■ Instructions to follow ■
Repeat the lines of the data that follow, please, starting at the first and stopping after the one with "R = math.radians".

[begin Recorded information]

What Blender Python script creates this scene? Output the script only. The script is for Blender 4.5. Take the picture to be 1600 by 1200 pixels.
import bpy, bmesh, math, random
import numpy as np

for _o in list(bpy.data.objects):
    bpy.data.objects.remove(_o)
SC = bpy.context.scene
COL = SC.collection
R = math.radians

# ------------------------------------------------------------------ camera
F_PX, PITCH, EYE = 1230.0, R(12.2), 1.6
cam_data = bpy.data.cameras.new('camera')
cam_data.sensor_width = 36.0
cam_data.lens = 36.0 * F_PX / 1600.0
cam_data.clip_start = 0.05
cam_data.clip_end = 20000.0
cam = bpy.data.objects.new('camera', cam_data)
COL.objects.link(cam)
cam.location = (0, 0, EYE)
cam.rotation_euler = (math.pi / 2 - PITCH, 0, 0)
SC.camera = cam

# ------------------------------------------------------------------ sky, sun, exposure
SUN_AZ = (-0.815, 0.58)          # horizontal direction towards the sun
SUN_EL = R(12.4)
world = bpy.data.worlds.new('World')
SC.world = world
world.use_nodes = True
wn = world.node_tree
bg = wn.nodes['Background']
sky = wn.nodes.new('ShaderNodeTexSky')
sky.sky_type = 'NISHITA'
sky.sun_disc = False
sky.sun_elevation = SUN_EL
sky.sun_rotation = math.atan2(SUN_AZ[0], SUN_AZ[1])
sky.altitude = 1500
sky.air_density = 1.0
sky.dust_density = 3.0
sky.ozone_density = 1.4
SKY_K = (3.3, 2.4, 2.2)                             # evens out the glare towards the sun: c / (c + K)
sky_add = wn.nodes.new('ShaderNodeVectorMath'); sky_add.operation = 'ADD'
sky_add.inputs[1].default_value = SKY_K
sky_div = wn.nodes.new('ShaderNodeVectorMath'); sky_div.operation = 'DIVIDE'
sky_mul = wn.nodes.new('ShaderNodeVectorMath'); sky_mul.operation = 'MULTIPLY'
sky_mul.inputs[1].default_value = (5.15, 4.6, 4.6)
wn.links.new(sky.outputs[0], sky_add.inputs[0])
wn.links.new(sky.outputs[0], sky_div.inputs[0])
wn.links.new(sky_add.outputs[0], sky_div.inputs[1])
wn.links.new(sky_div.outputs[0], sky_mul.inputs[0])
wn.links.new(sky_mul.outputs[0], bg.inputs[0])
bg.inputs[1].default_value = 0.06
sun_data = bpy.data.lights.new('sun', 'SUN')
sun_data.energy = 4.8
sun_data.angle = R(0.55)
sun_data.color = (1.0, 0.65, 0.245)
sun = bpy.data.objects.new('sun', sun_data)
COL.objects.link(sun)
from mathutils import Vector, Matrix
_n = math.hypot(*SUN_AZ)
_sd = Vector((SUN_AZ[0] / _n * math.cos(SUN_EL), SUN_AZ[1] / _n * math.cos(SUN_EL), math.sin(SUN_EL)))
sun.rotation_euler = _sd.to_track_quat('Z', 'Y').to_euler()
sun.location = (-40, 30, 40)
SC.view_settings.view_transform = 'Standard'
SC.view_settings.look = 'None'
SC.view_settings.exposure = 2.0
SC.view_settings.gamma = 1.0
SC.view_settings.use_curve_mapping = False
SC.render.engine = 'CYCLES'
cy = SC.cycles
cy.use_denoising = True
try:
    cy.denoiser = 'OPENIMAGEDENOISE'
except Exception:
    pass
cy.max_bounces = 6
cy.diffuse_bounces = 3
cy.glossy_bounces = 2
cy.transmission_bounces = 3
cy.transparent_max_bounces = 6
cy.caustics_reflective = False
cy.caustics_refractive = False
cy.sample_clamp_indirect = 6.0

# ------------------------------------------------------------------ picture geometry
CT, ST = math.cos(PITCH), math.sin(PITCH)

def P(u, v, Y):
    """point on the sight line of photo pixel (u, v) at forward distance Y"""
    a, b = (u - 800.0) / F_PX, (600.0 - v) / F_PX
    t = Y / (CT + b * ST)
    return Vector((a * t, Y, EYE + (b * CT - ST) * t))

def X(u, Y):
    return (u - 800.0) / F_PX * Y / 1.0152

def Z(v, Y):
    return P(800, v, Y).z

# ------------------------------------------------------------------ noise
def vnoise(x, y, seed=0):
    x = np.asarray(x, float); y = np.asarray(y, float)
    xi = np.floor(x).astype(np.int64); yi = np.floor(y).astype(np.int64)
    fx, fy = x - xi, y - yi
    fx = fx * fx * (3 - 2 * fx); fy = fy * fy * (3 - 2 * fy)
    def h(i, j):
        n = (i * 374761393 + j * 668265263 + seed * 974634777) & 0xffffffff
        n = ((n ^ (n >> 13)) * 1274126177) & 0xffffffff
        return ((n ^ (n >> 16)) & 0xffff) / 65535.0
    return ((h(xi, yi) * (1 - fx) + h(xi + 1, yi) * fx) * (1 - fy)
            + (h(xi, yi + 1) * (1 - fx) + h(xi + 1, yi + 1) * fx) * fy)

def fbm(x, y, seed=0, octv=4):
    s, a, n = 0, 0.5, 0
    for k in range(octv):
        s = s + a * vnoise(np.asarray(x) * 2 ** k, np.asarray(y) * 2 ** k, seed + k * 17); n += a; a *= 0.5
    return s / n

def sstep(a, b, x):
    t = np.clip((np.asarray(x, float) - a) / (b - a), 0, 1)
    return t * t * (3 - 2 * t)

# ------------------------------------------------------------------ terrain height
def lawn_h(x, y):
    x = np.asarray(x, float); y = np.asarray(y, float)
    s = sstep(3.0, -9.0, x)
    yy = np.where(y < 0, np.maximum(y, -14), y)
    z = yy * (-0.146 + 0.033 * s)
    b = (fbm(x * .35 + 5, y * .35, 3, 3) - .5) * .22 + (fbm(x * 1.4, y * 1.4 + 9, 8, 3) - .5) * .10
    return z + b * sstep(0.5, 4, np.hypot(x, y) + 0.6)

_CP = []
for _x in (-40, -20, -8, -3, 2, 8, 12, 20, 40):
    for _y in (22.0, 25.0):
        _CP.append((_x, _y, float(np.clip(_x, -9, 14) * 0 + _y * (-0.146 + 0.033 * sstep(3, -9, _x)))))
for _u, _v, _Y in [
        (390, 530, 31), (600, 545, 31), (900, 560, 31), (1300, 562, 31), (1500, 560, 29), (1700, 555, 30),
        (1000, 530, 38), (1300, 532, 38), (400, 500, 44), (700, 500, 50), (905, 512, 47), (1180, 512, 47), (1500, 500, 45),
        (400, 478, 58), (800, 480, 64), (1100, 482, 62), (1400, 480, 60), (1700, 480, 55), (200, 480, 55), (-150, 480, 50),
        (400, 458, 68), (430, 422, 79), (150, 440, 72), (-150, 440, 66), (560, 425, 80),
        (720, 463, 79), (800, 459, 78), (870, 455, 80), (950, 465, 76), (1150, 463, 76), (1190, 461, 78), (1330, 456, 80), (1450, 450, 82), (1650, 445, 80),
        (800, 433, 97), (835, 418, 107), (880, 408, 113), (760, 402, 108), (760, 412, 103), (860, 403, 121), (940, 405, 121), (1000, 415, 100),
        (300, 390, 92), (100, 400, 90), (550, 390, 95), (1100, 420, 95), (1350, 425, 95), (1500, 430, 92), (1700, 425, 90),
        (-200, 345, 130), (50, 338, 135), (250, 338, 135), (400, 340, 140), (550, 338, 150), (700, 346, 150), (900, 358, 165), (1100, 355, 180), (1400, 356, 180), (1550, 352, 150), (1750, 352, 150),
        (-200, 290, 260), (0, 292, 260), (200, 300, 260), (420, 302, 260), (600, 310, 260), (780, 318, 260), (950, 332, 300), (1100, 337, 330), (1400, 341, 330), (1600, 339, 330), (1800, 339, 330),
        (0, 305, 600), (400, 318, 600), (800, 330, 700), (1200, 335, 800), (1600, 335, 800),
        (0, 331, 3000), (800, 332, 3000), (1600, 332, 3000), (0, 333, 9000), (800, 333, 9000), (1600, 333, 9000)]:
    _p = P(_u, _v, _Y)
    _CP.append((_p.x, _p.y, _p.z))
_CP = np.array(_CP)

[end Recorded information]

■ Exercise response ■
What Blender Python script creates this scene? Output the script only. The script is for Blender 4.5. Take the picture to be 1600 by 1200 pixels.
import bpy, bmesh, math, random
import numpy as np

for _o in list(bpy.data.objects):
    bpy.data.objects.remove(_o)
SC = bpy.context.scene
COL = SC.collection
R = math.radians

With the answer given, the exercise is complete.